The key innovation of the Mahābhārata was the character of Kṛṣṇa, an incarnation of God who represented an innovative response to the Buddha, whom Buddhists superenthroned (to borrow Alexis Sanderson’s term) above Brahmā. Kṛṣṇa’s teachings, including but not limited to the Gītā, give a place for renunciation but restrict it within the varṇa system and subordinate it to bhakti—devotion to God, i.e., Kṛṣṇa himself. One particular Buddhist text, the Ambaṭṭha Sutta, appears to constitute a rejoinder to the character of Kṛṣṇa within one of its dramatized debates about varṇa. In this text, a young Brahman named Ambaṭṭha shows disrespect to the Buddha, and the Buddha responds by forcing the young man to admit that he is descended from Kṛṣṇa (lit., “Black”), who is identified as the black-skinned baby of a slave girl of Ikṣvāku, ancestor of the Buddha. This story thus turns the genealogical rhetoric of the reactionary and conservative Brahmans against them, but in a way that arguably reinscribes rather than subverts the ideology of birth.

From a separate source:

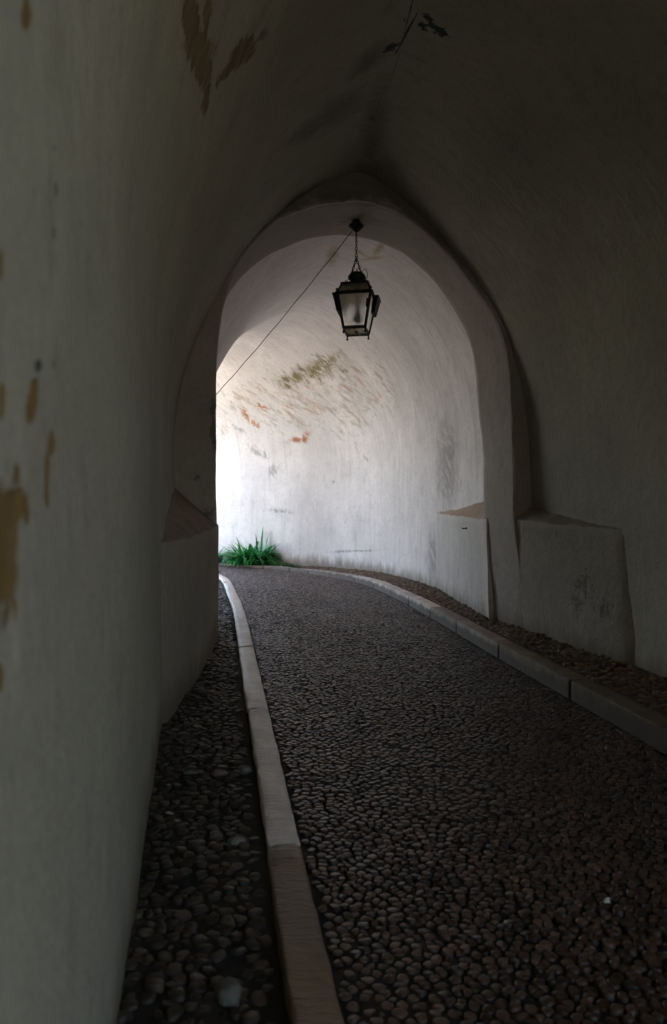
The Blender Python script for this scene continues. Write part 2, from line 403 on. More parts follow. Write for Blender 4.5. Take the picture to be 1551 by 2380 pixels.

This paper argues that the seemingly ambivalent attitude of the early Buddhist tradition toward caste is in fact an artifact of a modern scholarly misunderstanding of the history of the caste system. The prevailing assumption has been that the caste system was of hoary antiquity by the time of the Buddha, and that therefore “the Buddha,” if he spoke about caste at all, must have taken a stand one way or the other about it. I will argue instead that the beginnings of caste ideology were coalescing among reactionary Brahmans at the same time as the early Buddhist texts were being composed. By reading Tipiṭaka texts alongside roughly contemporaneous Brahmanical text, we gain a clearer picture of how Buddhist rhetorical strategies against conservative and reactionary Brahmans contributed to the shape of an emerging caste ideology.